Shorter version: When it looks like someone totally bought your vote in a particular case with campaign contributions, you must recuse, even if your vote wasn't actually bought.

Dissenters argue that this case opens up a huge can of worms that will be raised in a wide variety of cases and forces them to draw arbitrary lines. But, I suspecct that the actual impact of this decision on court cases may be modest. It applies only when the case in which (1) a recusal was sought, (2) the judge did not recuse, (3) the a case that was "pending or imminent" when campaign contributions were made, (4) a person with a personal stake in the case made the contribution, (5) the contributor wins in court, (5) the non-recusing judge was a swing vote in favor of the contributor, and (6) the contribution has a significant and disproportionate influence on the judge's electoral win of the judge (usually because the contributor was a leading contributor in the campaign and the race was a fairly close one).

In practice, a large percentage of judicial seats (including all such seats in Colorado) are appointed, are not even close when selected by election, are for long terms with the vast majority of cases that will be considered not pending or imminent when the election is being conducted, the vast majority of cases do not involve major judicial campaign contributors, and a majority of cases are not decided by a single vote in a state supreme court. Also notably, the outcome will almost never impact criminal cases, outside of a tiny handful of high profile white collar crime cases, as criminal defendants are rarely major campaign contributors to judges.

The remedy is also very modest -- remand of the case to the court that decided it, with the conflicted judge recused. The opinion does not require that the judge be removed from office or personally sanctioned.

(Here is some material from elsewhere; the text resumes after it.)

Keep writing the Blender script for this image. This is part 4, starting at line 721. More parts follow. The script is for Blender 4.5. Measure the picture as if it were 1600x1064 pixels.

While not addressed directly in the case, the reasoning also has the potential to more dramatically implicate one sided arbitration arrangements under the theory that "Just as no man is allowed to be a judge in his own cause, similar fears of bias can arise when—without the other parties’ consent—a man chooses the judge in his own cause."

The case also reaffirms, in dicta, the prior line of cases concerning recusal when the judge has a personal financial interest in the case or a compensation incentive to vote in a particular way. This case went beyond those cases by looking at campaign contributions which give a judge a job but do not personally benefit a judge.